While the Laceys rely on free strings that otherwise would end up in landfills, the other materials they rely on — beads, chains, clasps and hooks — come from China. Ian said they’ve tried sourcing materials domestically, but those products simply aren’t made in the United States.
“We’ve looked,” he said. “There’s no facility here that makes what we need.” The Laceys have already raised prices on their products ahead of the tariffs.
Arensmeyer said small businesses usually don’t have the cash reserves to ride out unexpected price hikes. He said the tariffs amount to a crisis for small businesses, one where “they don’t have much control.”
For the Mitchell Group — a second-generation, family-owned textile company based in Niles, Illinois — the lack of cash reserves could have serious effects during production hiccups or other problems.
“Because of our business model, tariffs have put a serious strain on our cash flow,” said Ann Brunett, the company’s chief operating officer. “We typically keep goods on hand. So, I’m paying a 45% tariff — plus duty — to bring in products that might sit on a shelf until our distributors need them.
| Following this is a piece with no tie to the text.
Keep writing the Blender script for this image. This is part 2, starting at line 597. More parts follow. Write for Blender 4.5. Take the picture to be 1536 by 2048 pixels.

That ties up our cash.”
The Mitchell Group employs 18 full-time staff and 12 sales representatives, and generates just under $10 million in annual revenue, according to its president, Bill Fisch.
Brunett said the company will do “everything we can” to avoid shutting down. She said that the business “means everything to us” and that the company wants to avoid laying off their staff.
Fisch has explored Vietnam, India, Malaysia and even Europe as production alternatives. “No one has the infrastructure China does,” he said. “We need our coated fabrics produced under one roof and to our exacting standards. You can’t make one part in Vietnam, another in India and assemble in Thailand. It doesn’t work.”
Tariffs likely won’t return textile production to US
While Trump has touted tariffs as a way used to bolster domestic manufacturing, Arensmeyer said an increase in US production could take a long time to come into fruition.
“You can’t fix that overnight,” Arensmeyer said. “You can’t just say, ‘Oh, we’re going to have a tariff, and now people are going to buy domestically,’ when we don’t have those products being made domestically.”
The textile and apparel industry has steadily declined in the United States over the past several decades, largely due to the rise of cheaper overseas production and globalization, according to Sheng Lu, a professor at the University of Delaware’s Department of Fashion and Apparel Studies.
Fisch said key materials the Mitchell Group uses, like specialized vinyl polymers and textiles, are virtually nonexistent in the United States. China is the world’s largest textile producer, manufacturing everything from cotton and silk to synthetic fibers and vinyl polymers.
He added that he isn’t able to find enough workers to staff a fabric factory in Mississippi.
“The textile business for our kind of product? It’s gone here,” Fisch said.